Here's some advice, kids: you're going to meet people in life of the opposite gender (or, for some of you, the same gender) who are going to cause you to experience involuntary feelings of physical attraction. These people are not monsters. They do not have supernatural powers. There is no need for you to be afraid of what they seem to be able to make you do. They are normal people just like you, who experience much the same things you do, and if you're particularly lucky you'll meet someone with the same involuntary feelings for you that you have for them. Again, it is highly abnormal for this to require drinking of blood, eye-hypnosis, or gravity defying bikinis in any form whatsoever.

And some comics related advice: If you're interested in a more sophisticated vampire comic, go pick up "B.P.R.D. 1947" #3. While the foppish 19th century aristocratic clothing and vampire-on-vampire disciplinary slap-fights prevent this comic from fully counterbalancing the damage done to the monsters' image by recent popular fiction, the series written by Mike Mignola and Joshua Dysart with art by Gabriel Ba and Fabio Moon is a step in the right direction.

The moody horror fairy tale features a vampire upset with the little matter of humanity's seeming determination to destroy the Earth via consecutive world wars.
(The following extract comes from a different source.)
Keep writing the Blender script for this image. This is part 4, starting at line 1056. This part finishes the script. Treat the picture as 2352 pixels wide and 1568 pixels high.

But it's most engaging on a visual level, especially the ghostly ruins and dark crypts seen in issue 3. It's a good way to wash the taste of bad vampire fiction out of your mouth.

A QUICK FOLLOW UP - Unwritten #5

I'd previously commented that Mike Carey and Peter Gross' Vertigo Series "Unwritten" had not been living up to the quality of its premiere issue or moving along its secret conspiracy story line. "Unwritten" #5 released this week, and I'm happy to say that it seems to be headed in the right direction. The bad news is that it's a stand-alone story focusing on Rudyard Kipling and it remains to be seen whether this continues when the book returns to its central character, but it's worth giving issue 5 a look.